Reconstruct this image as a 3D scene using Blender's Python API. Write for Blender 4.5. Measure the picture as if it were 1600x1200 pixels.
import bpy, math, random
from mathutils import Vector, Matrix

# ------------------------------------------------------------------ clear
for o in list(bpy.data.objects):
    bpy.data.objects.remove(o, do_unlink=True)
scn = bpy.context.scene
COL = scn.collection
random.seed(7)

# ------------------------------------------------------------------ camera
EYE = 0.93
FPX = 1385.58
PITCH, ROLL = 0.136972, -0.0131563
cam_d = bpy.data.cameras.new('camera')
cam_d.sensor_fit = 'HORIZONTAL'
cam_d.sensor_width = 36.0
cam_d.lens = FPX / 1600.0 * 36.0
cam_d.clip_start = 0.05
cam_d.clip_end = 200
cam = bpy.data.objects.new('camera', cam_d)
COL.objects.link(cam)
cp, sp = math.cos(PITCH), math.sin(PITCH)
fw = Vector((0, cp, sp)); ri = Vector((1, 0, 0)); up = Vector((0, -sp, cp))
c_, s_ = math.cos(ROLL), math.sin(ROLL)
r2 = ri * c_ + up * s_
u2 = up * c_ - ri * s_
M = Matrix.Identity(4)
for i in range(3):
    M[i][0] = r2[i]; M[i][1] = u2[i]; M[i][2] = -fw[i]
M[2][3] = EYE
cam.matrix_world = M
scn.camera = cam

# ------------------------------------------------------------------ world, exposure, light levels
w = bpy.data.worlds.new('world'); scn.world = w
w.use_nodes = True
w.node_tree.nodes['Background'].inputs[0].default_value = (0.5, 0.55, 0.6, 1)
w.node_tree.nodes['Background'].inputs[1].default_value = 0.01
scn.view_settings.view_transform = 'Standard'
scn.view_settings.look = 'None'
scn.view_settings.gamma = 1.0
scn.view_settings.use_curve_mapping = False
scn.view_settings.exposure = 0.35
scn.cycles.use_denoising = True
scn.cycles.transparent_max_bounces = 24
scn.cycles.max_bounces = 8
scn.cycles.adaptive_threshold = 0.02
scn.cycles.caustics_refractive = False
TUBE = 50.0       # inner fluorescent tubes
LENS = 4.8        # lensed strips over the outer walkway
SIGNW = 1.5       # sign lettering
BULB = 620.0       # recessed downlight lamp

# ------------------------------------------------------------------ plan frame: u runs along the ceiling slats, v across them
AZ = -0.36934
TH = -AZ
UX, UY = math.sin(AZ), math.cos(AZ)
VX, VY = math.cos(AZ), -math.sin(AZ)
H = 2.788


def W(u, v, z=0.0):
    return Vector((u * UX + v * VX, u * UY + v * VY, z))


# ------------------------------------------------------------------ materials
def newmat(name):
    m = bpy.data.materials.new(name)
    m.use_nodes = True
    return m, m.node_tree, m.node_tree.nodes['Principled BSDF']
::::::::
AIM OF THE TASK → Reproduce every line of the data verbatim.

EXERCISE RESULT →
Reconstruct this image as a 3D scene using Blender's Python API. Write for Blender 4.5. Measure the picture as if it were 1600x1200 pixels.
import bpy, math, random
from mathutils import Vector, Matrix

# ------------------------------------------------------------------ clear
for o in list(bpy.data.objects):
    bpy.data.objects.remove(o, do_unlink=True)
scn = bpy.context.scene
COL = scn.collection
random.seed(7)

# ------------------------------------------------------------------ camera
EYE = 0.93
FPX = 1385.58
PITCH, ROLL = 0.136972, -0.0131563
cam_d = bpy.data.cameras.new('camera')
cam_d.sensor_fit = 'HORIZONTAL'
cam_d.sensor_width = 36.0
cam_d.lens = FPX / 1600.0 * 36.0
cam_d.clip_start = 0.05
cam_d.clip_end = 200
cam = bpy.data.objects.new('camera', cam_d)
COL.objects.link(cam)
cp, sp = math.cos(PITCH), math.sin(PITCH)
fw = Vector((0, cp, sp)); ri = Vector((1, 0, 0)); up = Vector((0, -sp, cp))
c_, s_ = math.cos(ROLL), math.sin(ROLL)
r2 = ri * c_ + up * s_
u2 = up * c_ - ri * s_
M = Matrix.Identity(4)
for i in range(3):
    M[i][0] = r2[i]; M[i][1] = u2[i]; M[i][2] = -fw[i]
M[2][3] = EYE
cam.matrix_world = M
scn.camera = cam

# ------------------------------------------------------------------ world, exposure, light levels
w = bpy.data.worlds.new('world'); scn.world = w
w.use_nodes = True
w.node_tree.nodes['Background'].inputs[0].default_value = (0.5, 0.55, 0.6, 1)
w.node_tree.nodes['Background'].inputs[1].default_value = 0.01
scn.view_settings.view_transform = 'Standard'
scn.view_settings.look = 'None'
scn.view_settings.gamma = 1.0
scn.view_settings.use_curve_mapping = False
scn.view_settings.exposure = 0.35
scn.cycles.use_denoising = True
scn.cycles.transparent_max_bounces = 24
scn.cycles.max_bounces = 8
scn.cycles.adaptive_threshold = 0.02
scn.cycles.caustics_refractive = False
TUBE = 50.0       # inner fluorescent tubes
LENS = 4.8        # lensed strips over the outer walkway
SIGNW = 1.5       # sign lettering
BULB = 620.0       # recessed downlight lamp

# ------------------------------------------------------------------ plan frame: u runs along the ceiling slats, v across them
AZ = -0.36934
TH = -AZ
UX, UY = math.sin(AZ), math.cos(AZ)
VX, VY = math.cos(AZ), -math.sin(AZ)
H = 2.788


def W(u, v, z=0.0):
    return Vector((u * UX + v * VX, u * UY + v * VY, z))


# ------------------------------------------------------------------ materials
def newmat(name):
    m = bpy.data.materials.new(name)
    m.use_nodes = True
    return m, m.node_tree, m.node_tree.nodes['Principled BSDF']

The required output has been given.